An Open Access Review Journal Encouraging Critical Engagement with the Continuing Process of Inventing the Middle Ages

February 9, 2022

Nadja Leonhard-Hooper: The Collision; Amanda Keating: The Martyrdom (2022)

Everything Old Is New Again—Hrotsvitha von Gandersheim on the Off-Broadway Stage:
A Review of Two Headed Rep’s Production of Nadja Leonhard-Hooper’s The Collision and Amanda Keating’s The Martyrdom at New York’s 59E59 Theaters.

Kevin J. Harty

La Salle University

harty@lasalle.edu

 

1501 Woodcut by Albrecht Dürer of Hrotsvitha

presenting a copy of her Gesta Oddonis to Emperor

Otto the Great as the Abbess Gerberga looks on.

 

The tenth-century German canoness, Hrotsvitha von Gandersheim, can lay claim to many firsts. Among other distinctions, she is the first Germanic woman writer. She is the first woman historian. She is the first writer since antiquity to compose dramas in Latin. She is the first woman Germanic poet. She is the first Western writer to comment on Islam.  But, despite these many accomplishments, we know little of the particulars of her life, other than that she was a canoness at the Benedictine Abbey in Gandersheim in the tenth century, that she was a pupil of the Abbess Gerberga, that she was well-informed about the politics of the Ottonian courts, and that her works—the so-called Liber Primus, Liber Secundus, and Liber Tertius—were either ignored or lost for half a millennium until they were published in an 1501 edition with woodcuts by Dürer. The Liber Primus (The Book of Legends) contains eight hagiographical legends. The Liber Secundus (The Book of Drama) contains six feminist Christian dramatic responses to the Roman comedies of Terence. The Liber Tertius contains two historical works. The first charts the rise of the Ottonian dynasty, while the second records the history of Gandersheim Abbey. Nadja Leonhard-Hooper’s The Collison imagines what the life of a cloistered medieval woman might have been like, and Amanda Keating’s The Martyrdom presents a new adaptation of what is generally considered Hrotsvitha’s funniest and most successful “comedy,” Dulcitius (the Passio Sanctarum Virginum Agapus Chioniae et Hirenae), about the martyrdom of three Christian virgins during the reign of the Emperor Diocletian.   

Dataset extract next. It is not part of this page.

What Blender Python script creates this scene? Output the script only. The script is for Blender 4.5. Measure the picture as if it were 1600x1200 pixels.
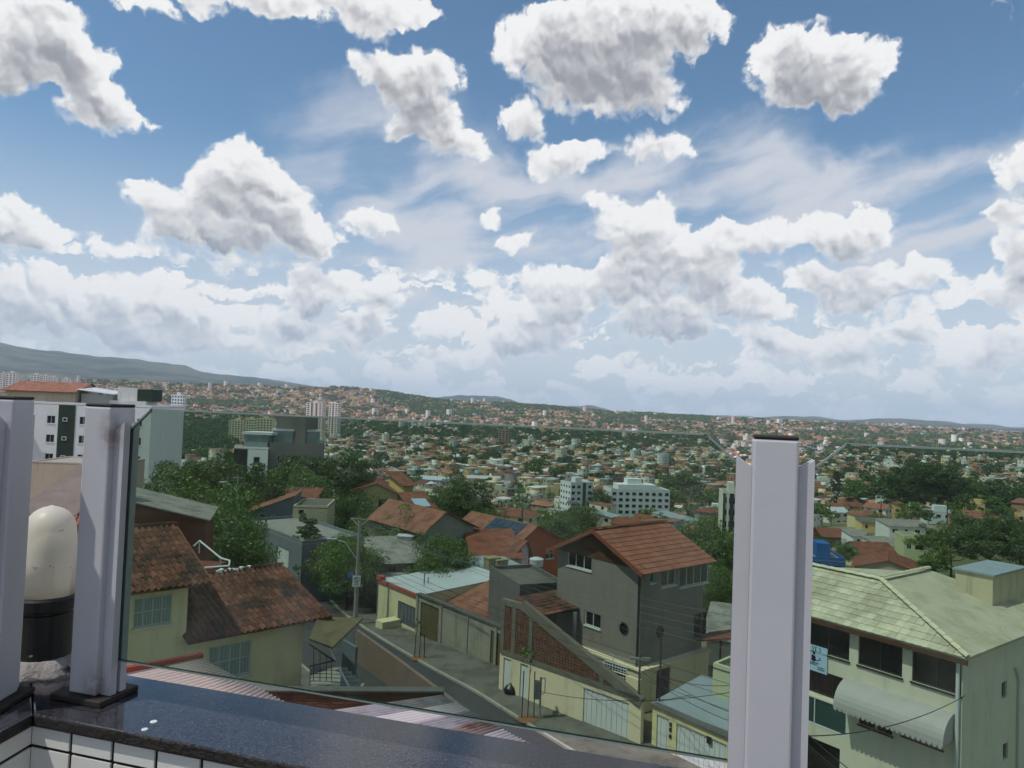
import bpy, bmesh, math, random
import numpy as np
from mathutils import Vector, Matrix
random.seed(7)
RNG = np.random.RandomState(11)
for o in list(bpy.data.objects): bpy.data.objects.remove(o)
SC = bpy.context.scene
COL = SC.collection
rad = math.radians

# ------------------------------------------------------------------ camera
CZ = 20.0                      # camera height in the scene; heights below are given relative to the eye
FPX = 1150.0
PITCH, ROLL = rad(1.84), rad(2.2)
vF = Vector((0, math.cos(PITCH), math.sin(PITCH)))
R0 = Vector((1, 0, 0)); U0 = Vector((0, -math.sin(PITCH), math.cos(PITCH)))
vR = math.cos(ROLL) * R0 + math.sin(ROLL) * U0
vU = -math.sin(ROLL) * R0 + math.cos(ROLL) * U0
cam = bpy.data.cameras.new('camera'); camo = bpy.data.objects.new('camera', cam); COL.objects.link(camo)
cam.sensor_width = 36; cam.lens = FPX / 1600 * 36; cam.clip_start = 0.05; cam.clip_end = 60000
M = Matrix.Identity(4)
for i in range(3):
    M[i][0] = vR[i]; M[i][1] = vU[i]; M[i][2] = -vF[i]
M.translation = Vector((0, 0, CZ)); camo.matrix_world = M
SC.camera = camo
SC.render.resolution_x, SC.render.resolution_y = 1024, 768

def ray(px, py):
    d = vF * FPX + vR * (px - 800) + vU * (600 - py)
    return d / d.y
def P(px, py, d):                       # point at depth d (metres along Y)
    return ray(px, py) * d + Vector((0, 0, CZ))
def PZ(px, py, z):                      # point on a horizontal plane z (relative to the eye)
    r = ray(px, py); return r * (z / r.z) + Vector((0, 0, CZ))
def proj(p):
    q = Vector(p) - Vector((0, 0, CZ)); c = q.dot(vF)
    if c < .01: return (-9999, -9999, c)
    return 800 + FPX * q.dot(vR) / c, 600 - FPX * q.dot(vU) / c, c
def azel(px, py):
    r = ray(px, py).normalized()
    return math.degrees(math.atan2(r.x, r.y)), math.degrees(math.asin(r.z))

# ------------------------------------------------------------------ light
SUN_EL, SUN_AZ = 60.0, 248.0            # azimuth clockwise from +Y (view direction)
HAZE = 7e-5
SUN_STRENGTH, SKY_STRENGTH, EXPOSURE = 3.6, 0.115, 0.0
sd = Vector((math.sin(rad(SUN_AZ)) * math.cos(rad(SUN_EL)), math.cos(rad(SUN_AZ)) * math.cos(rad(SUN_EL)), math.sin(rad(SUN_EL))))
sun = bpy.data.lights.new('sun', 'SUN'); sun.energy = SUN_STRENGTH; sun.angle = rad(0.8); sun.color = (1, .96, .9)
suno = bpy.data.objects.new('sun', sun); COL.objects.link(suno)
suno.rotation_euler = (-sd).to_track_quat('-Z', 'Y').to_euler()
SC.view_settings.view_transform = 'Standard'; SC.view_settings.look = 'None'
SC.view_settings.exposure = EXPOSURE; SC.view_settings.gamma = 1; SC.view_settings.use_curve_mapping = False
SC.render.engine = 'CYCLES'
SC.cycles.use_denoising = True
SC.cycles.use_adaptive_sampling = True; SC.cycles.adaptive_threshold = .025; SC.cycles.adaptive_min_samples = 12
SC.cycles.max_bounces = 7; SC.cycles.diffuse_bounces = 2; SC.cycles.glossy_bounces = 3; SC.cycles.transparent_max_bounces = 12
SC.cycles.transmission_bounces = 4; SC.cycles.volume_bounces = 1
SC.cycles.caustics_reflective = False; SC.cycles.caustics_refractive = False
SC.cycles.sample_clamp_indirect = 4

# ------------------------------------------------------------------ sky: Nishita with procedural cumulus placed by direction
W = bpy.data.worlds.new('World'); SC.world = W; W.use_nodes = True
nt = W.node_tree; nt.nodes.clear()
class NB:
    def __init__(s, nt): s.nt = nt
    def n(s, t, **k):
        x = s.nt.nodes.new(t)
        for a, b in k.items(): setattr(x, a, b)
        return x
    def put(s, sock, v):
        if isinstance(v, bpy.types.NodeSocket): s.nt.links.new(v, sock)
        elif v is not None: sock.default_value = v
    def math(s, op, a, b=None, c=None, clamp=False):
        x = s.n('ShaderNodeMath', operation=op); x.use_clamp = clamp
        for i, v in enumerate((a, b, c)):
            if v is not None: s.put(x.inputs[i], v)
        return x.outputs[0]
    def vm(s, op, a, b=None, c=None):
        x = s.n('ShaderNodeVectorMath', operation=op)
        for i, v in enumerate((a, b, c)):
            if v is not None: s.put(x.inputs[i], v)
        return x.outputs['Value'] if op in ('DOT_PRODUCT', 'LENGTH', 'DISTANCE') else x.outputs[0]
    def noise(s, vec, scale, detail=4, rough=.5, dist=0., dim='2D'):
        x = s.n('ShaderNodeTexNoise', noise_dimensions=dim); s.put(x.inputs['Vector'], vec)
        x.inputs['Scale'].default_value = scale; x.inputs['Detail'].default_value = detail
        x.inputs['Roughness'].default_value = rough; x.inputs['Distortion'].default_value = dist
        return x
    def ss(s, v, a, b, lo=0., hi=1.):
        x = s.n('ShaderNodeMapRange', interpolation_type='SMOOTHSTEP')
        s.put(x.inputs['Value'], v)
        for i, q in zip(('From Min', 'From Max', 'To Min', 'To Max'), (a, b, lo, hi)): s.put(x.inputs[i], q)
        return x.outputs[0]
    def ss2(s, v, a, b):
        x = s.n('ShaderNodeMapRange'); s.put(x.inputs['Value'], v)
        x.inputs['From Min'].default_value = a; x.inputs['From Max'].default_value = b
        return x.outputs[0]
    def mix(s, f, a, b, typ='RGBA', blend='MIX'):
        x = s.n('ShaderNodeMix', data_type=typ, blend_type=blend)
        i = {'RGBA': (0, 6, 7, 2), 'FLOAT': (0, 2, 3, 0)}[typ]
        s.put(x.inputs[i[0]], f); s.put(x.inputs[i[1]], a); s.put(x.inputs[i[2]], b)
        return x.outputs[i[3]]
B = NB(nt)
tc = B.n('ShaderNodeTexCoord')
dirv = B.vm('NORMALIZE', tc.outputs['Generated'])
sep = B.n('ShaderNodeSeparateXYZ'); nt.links.new(dirv, sep.inputs[0])
az = B.math('MULTIPLY', B.math('ARCTAN2', sep.outputs[0], sep.outputs[1]), 57.29578)
el = B.math('MULTIPLY', B.math('ARCSINE', sep.outputs[2]), 57.29578)
cx = B.n('ShaderNodeCombineXYZ'); nt.links.new(az, cx.inputs[0]); nt.links.new(el, cx.inputs[1])
pp = cx.outputs[0]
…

The Collison, and What Came After, or, Gunch is set in a tenth-century abbey in Grebenstein.  The abbey is poor, understaffed, and overshadowed by the nearby abbey of Gandersheim. There is, at least initially, an abbess, two nuns (Sister Anise and Sister Gudrun), and a troubled and troubling novice named Gunch (“How do you solve a problem like Gunch?”). The abbess seems a stern disciplinarian—a by-the-book kind of nun. Anise and Gudrun struggle to do their best. Gunch seems hopeless. She can neither read nor write, prizes her pet chicken, and seems more concerned with earthly pleasures than heavenly ones.  The abbey is also more than a bit of an also-ran.  Illuminated manuscript editions of the Bible fly out the doors of the abbey in Gandersheim—72 complete Bibles in three years.  Grebenstein’s record is only 69 such manuscripts.  Not helping matters is the fact that the plague has killed off a dozen nuns at Grebenstein, so the abbey is in danger of dissolution.

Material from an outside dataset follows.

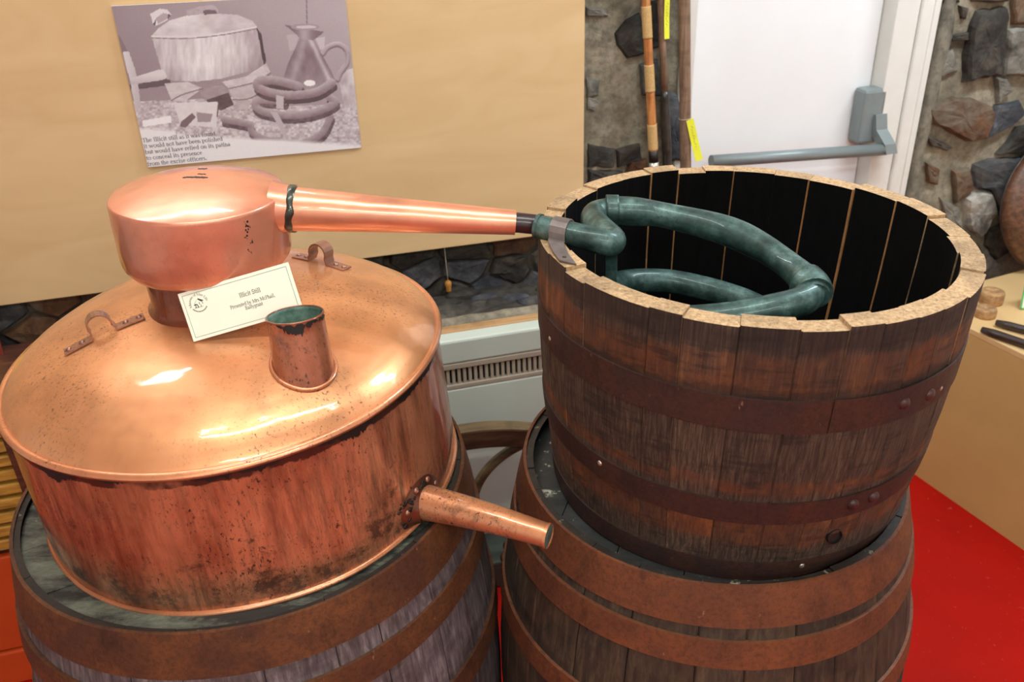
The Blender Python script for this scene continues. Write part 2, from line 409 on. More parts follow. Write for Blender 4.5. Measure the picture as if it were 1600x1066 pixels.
def relief(s, z, amp=.012):
    return amp * (.8 * noise.noise(Vector((s * 7, z * 7, 1.3))) + .6 * noise.noise(Vector((s * 19, z * 19, 4.1))) + .35 * noise.noise(Vector((s * 45, z * 45, 2.2))))
wb = thing('wall_back', None, None, wallM()); struct(wb)
def grid_part(name, s0, s1, z0, z1, step, m, t=TW, depth=.30, amp=.012):
    ns = max(1, round((s1 - s0) / step)); nz = max(1, round((z1 - z0) / step)); mb = MB(); vs_ = []
    for j in range(nz + 1):
        for i in range(ns + 1):
            s = s0 + (s1 - s0) * i / ns; z = z0 + (z1 - z0) * j / nz
            e = 0 if (i in (0, ns) or j in (0, nz)) else 1
            vs_.append((s, t - relief(s, z, amp) * e, z))
    fs = [(j * (ns + 1) + i, j * (ns + 1) + i + 1, (j + 1) * (ns + 1) + i + 1, (j + 1) * (ns + 1) + i) for j in range(nz) for i in range(ns)]
    mb.add(vs_, fs, 0, True); mb.box(((s0 + s1) / 2, t + .005 + depth / 2, (z0 + z1) / 2), (s1 - s0, depth, z1 - z0))
    return mb.build(name, m, wb)
D0, D1, DH = 1.005, 1.775, 2.10         # door opening
grid_part('mortar_face', S0, .70, .0, CEIL, .04, M_mortar)
grid_part('mortar_face', .70, D0, .0, CEIL, .012, M_mortar)
grid_part('mortar_face', D1, 2.4, .0, CEIL, .014, M_mortar)
grid_part('mortar_face', 2.4, S1, .0, CEIL, .04, M_mortar)
grid_part('mortar_face', D0, D1, DH, CEIL, .05, M_mortar)
def clip(poly_, m_, n_):
    """keep the part of a polygon where (p - m).n <= 0"""
    out = []
    for k in range(len(poly_)):
        a, b = poly_[k], poly_[(k + 1) % len(poly_)]
        da = (a[0] - m_[0]) * n_[0] + (a[1] - m_[1]) * n_[1]; db = (b[0] - m_[0]) * n_[0] + (b[1] - m_[1]) * n_[1]
        if da <= 0: out.append(a)
        if da * db < 0: f = da / (da - db); out.append((a[0] + (b[0] - a[0]) * f, a[1] + (b[1] - a[1]) * f))
    return out
def stone_block(pg, mat, proud, f0=.86, f1=1.02):
    """one rough-faced block with the given outline (s, z), set into the mortar"""
    rnd = random.Random(int(pg[0][0] * 1000) * 7 + int(pg[0][1] * 1000)); pts = []
    for a, b in zip(pg, pg[1:] + pg[:1]):
        n_ = max(1, int(math.hypot(b[0] - a[0], b[1] - a[1]) / .022))
        for i in range(n_): pts.append((a[0] + (b[0] - a[0]) * i / n_, a[1] + (b[1] - a[1]) * i / n_))
    cx_ = sum(p[0] for p in pts) / len(pts); cz_ = sum(p[1] for p in pts) / len(pts); n_ = len(pts); out = []
    for (x, y) in pts:
        f = rnd.uniform(f0, f1); out.append(((x - cx_) * f, (y - cz_) * f))
    vs_ = []; tx, tz = rnd.uniform(-.08, .08), rnd.uniform(-.08, .08)
    for (f, d) in ((1.03, -.25), (.97, .5), (.88, .92), (.6, 1.0), (.3, 1.02)):
        for (x, y) in out:
            k = .005 * noise.noise(Vector(((cx_ + x * f) * 30, (cz_ + y * f) * 30, 6)))
            vs_.append((x * f, -(proud * d + (x * f * tx + y * f * tz) * (d > .4) + (k + rnd.uniform(-.0015, .0015)) * (d > 0)), y * f))
    vs_.append((0, -proud * rnd.uniform(.95, 1.1), 0))
    fs = [(i * n_ + j, i * n_ + (j + 1) % n_, (i + 1) * n_ + (j + 1) % n_, (i + 1) * n_ + j) for i in range(4) for j in range(n_)] + [(4 * n_ + j, 4 * n_ + (j + 1) % n_, 5 * n_) for j in range(n_)]
    o = MB().add(vs_, fs, 0, False).build('stone', mat, wb); o.location = (cx_, TW - .004, cz_)
def stone_cells(seeds, s0, s1, z0, z1, ax=1.0, az=1.35):
    """split a patch of wall into irregular blocks, one round each seed (s, z, material, proud)"""
    for k, (s, z, mat, proud) in enumerate(seeds):
        pg = [(s0, z0), (s1, z0), (s1, z1), (s0, z1)]
        for q, (s2, z2, _, _) in enumerate(seeds):
            if q == k: continue
            pg = clip(pg, ((s + s2) / 2, (z + z2) / 2), ((s2 - s) * ax * ax, (z2 - z) * az * az))
            if len(pg) < 3: break
        if len(pg) < 3 or mat is None: continue
        stone_block(pg, mat, proud)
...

Gunch soon becomes central to the plot when a meteor falls from the sky and lands right on top of the abbess, whose remains—feet only displayed from under the edge of the meteor—suggest the fate of the Wicked Witch of the East after Dorothy’s house lands on her in The Wizard of Oz.  A second much smaller meteor than falls, lodging a triangular shard of rock into Gunch’s head.  After lingering for several days, Gunch dies, only to be almost immediately resurrected in what holds the potential for being a first-class miracle.  Resurrected Gunch is a nun on speed.  Suddenly she can read and write—and is ambidextrous. Using both hands, she copies and illuminates three complete Bible manuscripts in two days—“two pages per minute.”  So industrious does she become that the abbey runs out of vellum.  But further complicating matters is the fact that Gunch’s manuscripts deviate from the accepted Biblical narrative.  That she has the animals naming Adam—not vice versa—in a move reminiscent of Ursula Le Gunn’s 1985 short story, “She Unnames Them,” may be the least heretical, blasphemous, and plainly obscene textual emendation that she introduces into the copies of the Bible that she dashes off armed with a quill in each hand.

From the start, the play relies on farce and slapstick to propel its plot.  The resurrected Gunch only raises the comedic level.  The abbey has become a source of scandal to the villagers in Gandersheim, so the Bishop of Worms is headed to the abbey for a visitation meant to sort things out and to punish any offenders.